On the prototype, you'll manually mark the curve out into 62' chunks, compute the average degree of curvature, and set the superelevation accordingly.  The newer tampers have an on-board computer that reads the curve with lasers, you input the track speed, and it will compute both the set for the superelevation and runoff.  The 'buggies' on tampers are part of this sensor chain system.

Spirals happen kind of naturally in flextrack, hard not to.  But in sectional, including Unitrack it can be darn abrupt.

If you explore the CFR, you'll find out the runoff limits by track speed - how far out you have to 'taper' any changes in rail elevation by inches in a 31' track section.   Those also apply here, but if you're setting the superelevation properly through the spiral, it's pretty well flat out of the spiral anyway without having to resort to running the superelevation out into the tangent track.

It's amazing how good you can make models look if you learn just a little about this.  Watching a train enter a spiral curve and lean into and out of superelevation is kinda wonderful. 

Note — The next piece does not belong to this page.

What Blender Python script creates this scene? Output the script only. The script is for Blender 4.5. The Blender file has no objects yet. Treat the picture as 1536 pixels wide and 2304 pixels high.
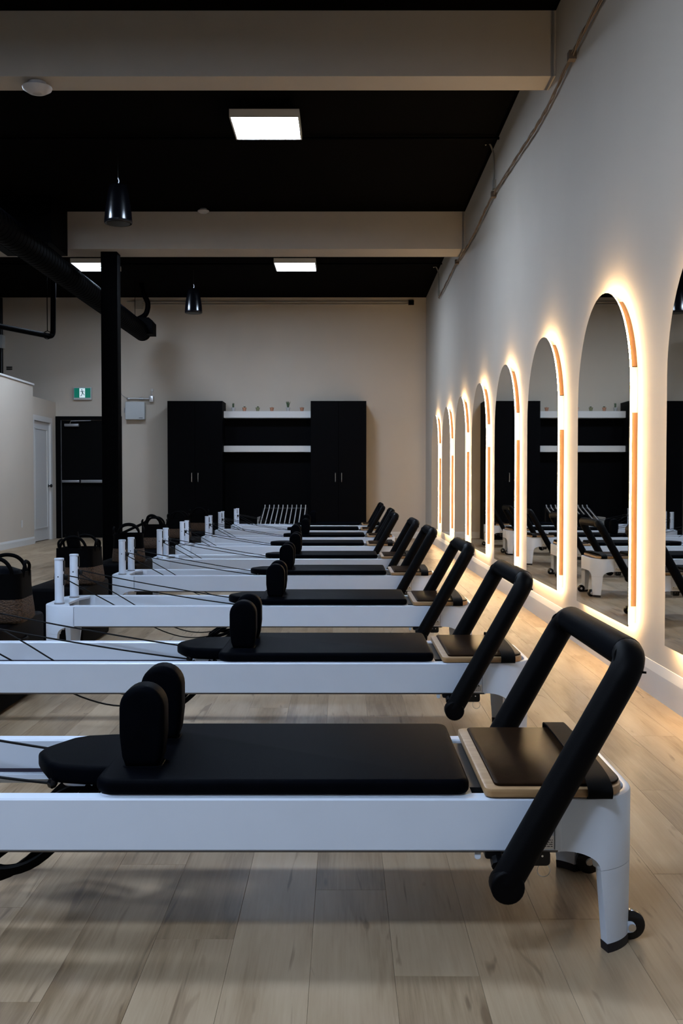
import bpy, math, random
from mathutils import Vector, Matrix
random.seed(7)
R = math.radians
sc = bpy.context.scene
COL = sc.collection

# ------------------------------------------------------------------ camera, world, exposure
cd = bpy.data.cameras.new('camera')
cam = bpy.data.objects.new('camera', cd)
COL.objects.link(cam)
cd.sensor_fit = 'VERTICAL'
cd.sensor_height = 36.0
cd.lens = 36.0 * 2340.0 / 2304.0
cd.clip_start = 0.05
cam.location = (0, 0, 1.05)
cam.rotation_euler = (R(90 - 1.689), 0, R(0.0735))
sc.camera = cam
w = bpy.data.worlds.new('world')
sc.world = w
w.use_nodes = True
w.node_tree.nodes['Background'].inputs[0].default_value = (0.6, 0.7, 1.0, 1)
w.node_tree.nodes['Background'].inputs[1].default_value = 0.002
sc.view_settings.view_transform = 'Standard'
sc.view_settings.look = 'None'
sc.view_settings.gamma = 1.0
sc.view_settings.use_curve_mapping = False
sc.view_settings.exposure = 0.0
PANEL_COL = (0.63, 0.775, 1.0)
PANEL_STR = 99.0
LED_COL = (1.0, 0.69, 0.36)
LED_STR = 125.0

# ------------------------------------------------------------------ room numbers (metres)
XW = 1.525      # right wall
YB = 19.175     # back wall
ZC = 4.42       # ceiling
XL, YF = -9.0, -7.0

# ------------------------------------------------------------------ materials
MATS = {}
def mat(name, col=(0.5, 0.5, 0.5), rough=0.5, metal=0.0, bump=0.0, bscale=200.0, var=0.0, vscale=3.0, emit=None, estr=0.0, spec=0.5):
    if name in MATS:
        return MATS[name]
    m = bpy.data.materials.new(name)
    m.use_nodes = True
    nt = m.node_tree
    b = nt.nodes['Principled BSDF']
    b.inputs['Base Color'].default_value = (*col, 1)
    b.inputs['Roughness'].default_value = rough
    b.inputs['Metallic'].default_value = metal
    b.inputs['Specular IOR Level'].default_value = spec
    if emit:
        b.inputs['Emission Color'].default_value = (*emit, 1)
        b.inputs['Emission Strength'].default_value = estr
    if var > 0 or bump > 0:
        tc = nt.nodes.new('ShaderNodeTexCoord')
    if var > 0:
        n = nt.nodes.new('ShaderNodeTexNoise')
        n.inputs['Scale'].default_value = vscale
        n.inputs['Detail'].default_value = 5
        nt.links.new(tc.outputs['Object'], n.inputs['Vector'])
        mr = nt.nodes.new('ShaderNodeMapRange')
        mr.inputs['From Min'].default_value = 0.3
        mr.inputs['From Max'].default_value = 0.7
        mr.inputs['To Min'].default_value = 1 - var
        mr.inputs['To Max'].default_value = 1 + var
        nt.links.new(n.outputs['Fac'], mr.inputs['Value'])
        mx = nt.nodes.new('ShaderNodeMix')
        mx.data_type = 'RGBA'
        mx.blend_type = 'MULTIPLY'
        mx.inputs['Factor'].default_value = 1
        mx.inputs['A'].default_value = (*col, 1)
        nt.links.new(mr.outputs['Result'], mx.inputs['B'])
        nt.links.new(mx.outputs['Result'], b.inputs['Base Color'])
    if bump > 0:
        n2 = nt.nodes.new('ShaderNodeTexNoise')
        n2.inputs['Scale'].default_value = bscale
        n2.inputs['Detail'].default_value = 3
        nt.links.new(tc.outputs['Object'], n2.inputs['Vector'])
        bp = nt.nodes.new('ShaderNodeBump')
        bp.inputs['Strength'].default_value = bump
        bp.inputs['Distance'].default_value = 0.002
        nt.links.new(n2.outputs['Fac'], bp.inputs['Height'])
        nt.links.new(bp.outputs['Normal'], b.inputs['Normal'])
    MATS[name] = m
    return m

M_WALL = mat('wall_paint', (0.47, 0.41, 0.338), 0.75, bump=0.12, bscale=160, var=0.03, vscale=1.2)
M_DARKWALL = mat('low_bounce_wall', (0.05, 0.05, 0.052), 0.75)  # unseen walls given a dark tone to cut bounced light
M_TRIM = mat('trim_paint', (0.54, 0.525, 0.50), 0.45)
M_CEIL = mat('black_deck_paint', (0.0012, 0.0008, 0.0007), 0.85, var=0.2, vscale=2, spec=0.02)
M_BEAM = mat('beam_paint', (0.37, 0.335, 0.30), 0.8, bump=0.1, bscale=120, var=0.03)
M_COLUMN = mat('column_black', (0.0005, 0.0005, 0.0008), 0.55, spec=0.018)
M_ENAMEL = mat('white_enamel', (0.61, 0.675, 0.775), 0.33, var=0.015, vscale=9)
M_VINYL = mat('black_vinyl', (0.0012, 0.0016, 0.0028), 0.5, spec=0.011, bump=0.25, bscale=600, var=0.15, vscale=25)
M_PLATEPAD = mat('plate_vinyl', (0.016, 0.008, 0.004), 0.32, bump=0.2, bscale=500, var=0.15, vscale=30, spec=0.010)
M_FOAM = mat('bar_foam', (0.0012, 0.0012, 0.0017), 0.5, spec=0.06, bump=0.2, bscale=500)
M_RUBBER = mat('dark_rubber', (0.012, 0.010, 0.014), 0.55, spec=0.3)
M_BLACK = mat('black_metal', (0.003, 0.003, 0.0035), 0.38, spec=0.3)
M_GLOSSBLACK = mat('gloss_black', (0.002, 0.002, 0.003), 0.2, spec=0.35)
M_CHROME = mat('chrome', (0.75, 0.75, 0.76), 0.2, 1.0)
M_STEEL = mat('brushed_steel', (0.55, 0.55, 0.56), 0.35, 1.0)
M_WEB = mat('black_webbing', (0.001, 0.001, 0.0012), 0.7, spec=0.08, bump=0.3, bscale=900)
M_CORD = mat('black_cord', (0.0025, 0.0025, 0.003), 0.65, spec=0.2)
M_TRACK = mat('dark_track', (0.02, 0.02, 0.045), 0.4)
M_LABEL = mat('label_white', (0.75, 0.74, 0.72), 0.5)
M_INK = mat('label_ink', (0.02, 0.02, 0.02), 0.6)
M_SEAM = mat('seam_grey', (0.12, 0.12, 0.13), 0.6)  # plain dark grey for seams, joint lines and the rail lip
M_CAB = mat('cabinet_black', (0.0012, 0.0012, 0.0018), 0.6, var=0.2, vscale=4, spec=0.04)
M_SHELF = mat('shelf_white', (0.58, 0.57, 0.55), 0.5)
M_DOORW = mat('door_white', (0.5, 0.49, 0.475), 0.45)
M_DOORB = mat('door_black', (0.001, 0.001, 0.0012), 0.6, spec=0.06)
M_GREY = mat('grey_metal', (0.28, 0.28, 0.29), 0.4, 0.6)
M_BOXGREY = mat('box_grey', (0.43, 0.45, 0.45), 0.45)
M_BATTEN = mat('batten_wood', (0.125, 0.055, 0.02), 0.6, var=0.1, vscale=12)
M_EDGE = mat('glass_edge', (0.03, 0.04, 0.035), 0.3)
M_CABLE = mat('brown_cable', (0.085, 0.06, 0.042), 0.7)
M_CONDUIT = mat('conduit_beige', (0.30, 0.28, 0.245), 0.5)
M_DETECT = mat('detector_plastic', (0.44, 0.42, 0.42), 0.45)
M_TERRA = mat('terracotta', (0.42, 0.20, 0.12), 0.8, var=0.1, vscale=60)
M_CEMENT = mat('cement_pot', (0.42, 0.41, 0.40), 0.8, var=0.1, vscale=60)
M_OLIVEPOT = mat('olive_pot', (0.20, 0.20, 0.11), 0.7, var=0.1, vscale=60)
M_LEAF = mat('succulent_green', (0.05, 0.085, 0.04), 0.6, var=0.3, vscale=50)
M_SOIL = mat('soil', (0.05, 0.035, 0.025), 0.9)
M_FABRIC = mat('basket_black', (0.0009, 0.0009, 0.0012), 0.8, spec=0.04, bump=0.3, bscale=500)
M_BOXV = mat('box_vinyl', (0.0012, 0.0012, 0.0018), 0.6, bump=0.2, bscale=500, spec=0.03)
M_BAR = mat('bar_white', (0.47, 0.46, 0.45), 0.4)
M_MIRROR = mat('mirror_silver', (0.88, 0.865, 0.80), 0.012, 1.0)
M_LED = mat('led_warm', (1, 0.9, 0.7), 0.5, emit=LED_COL, estr=LED_STR)
M_PANEL = mat('panel_light', (1, 1, 1), 0.5, emit=PANEL_COL, estr=PANEL_STR)
M_GREEN = mat('exit_green', (0.0, 0.16, 0.10), 0.4, emit=(0.0, 0.30, 0.19), estr=0.22)
M_PICTO = mat('exit_white', (0.8, 0.9, 0.92), 0.4, emit=(0.75, 0.95, 1.0), estr=0.5)

def wood_mat(name, c1, c2, scale, rough):
    m = mat(name, c1, rough)
    nt = m.node_tree
    b = nt.nodes['Principled BSDF']
    tc = nt.nodes.new('ShaderNodeTexCoord')
    mp = nt.nodes.new('ShaderNodeMapping')
    mp.inputs['Scale'].default_value = scale
    nt.links.new(tc.outputs['Object'], mp.inputs['Vector'])
    n = nt.nodes.new('ShaderNodeTexNoise')
    n.inputs['Scale'].default_value = 1.0
    n.inputs['Detail'].default_value = 6
    nt.links.new(mp.outputs['Vector'], n.inputs['Vector'])
    r = nt.nodes.new('ShaderNodeValToRGB')
    r.color_ramp.elements[0].position = 0.35
    r.color_ramp.elements[0].color = (*c1, 1)
    r.color_ramp.elements[1].position = 0.7
    r.color_ramp.elements[1].color = (*c2, 1)
    nt.links.new(n.outputs['Fac'], r.inputs['Fac'])
    nt.links.new(r.outputs['Color'], b.inputs['Base Color'])
    return m
M_PLY = wood_mat('plywood', (0.30, 0.17, 0.075), (0.39, 0.245, 0.12), (6, 60, 90), 0.42)

def weave_mat():
    m = mat('woven_tan', (0.20, 0.10, 0.045), 0.85)
    nt = m.node_tree
    b = nt.nodes['Principled BSDF']
    tc = nt.nodes.new('ShaderNodeTexCoord')
    v = nt.nodes.new('ShaderNodeTexVoronoi')
    v.inputs['Scale'].default_value = 90
    mp = nt.nodes.new('ShaderNodeMapping')
    mp.inputs['Scale'].default_value = (1, 1, 1.8)
    nt.links.new(tc.outputs['Object'], mp.inputs['Vector'])
    nt.links.new(mp.outputs['Vector'], v.inputs['Vector'])
    r = nt.nodes.new('ShaderNodeValToRGB')
    r.color_ramp.elements[0].color = (0.09, 0.045, 0.019, 1)
    r.color_ramp.elements[1].color = (0.024, 0.012, 0.005, 1)
    r.color_ramp.elements[1].position = 0.8
    nt.links.new(v.outputs['Distance'], r.inputs['Fac'])
    nt.links.new(r.outputs['Color'], b.inputs['Base Color'])
    bp = nt.nodes.new('ShaderNodeBump')
    bp.inputs['Strength'].default_value = 0.8
    bp.inputs['Distance'].default_value = 0.004
    bp.invert = True
    nt.links.new(v.outputs['Distance'], bp.inputs['Height'])
    nt.links.new(bp.outputs['Normal'], b.inputs['Normal'])
    return m
M_WEAVE = weave_mat()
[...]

On the prototype, seeing it done right is equally beautiful; if you study the railheads you can see just how the wheels are riiding; low, high, whatever, and when it's all together the operations and track supervisor people have a justifiable sense of pride.

But that 7" maximum superelevation rule, and the difference between freight and passenger speed...is basically where curve speed restrictions come from.  You can't tip the track any more to compensate and it becomes a compound problem, you simply have to slow down.  It's at the heart of why high-speed rail is so difficult to achieve when you are mixing conventional freight and high-speed passenger.  A loaded unit train coal car behaves differently from an empty autorack from a stack train from a Talgo tilt-train.    In the old days your high-center-of-gravity problem was steam boilers so if you got the locomotive through it everything else was comparatively easy... until train lengths got long enough to start stringlineing on the low side.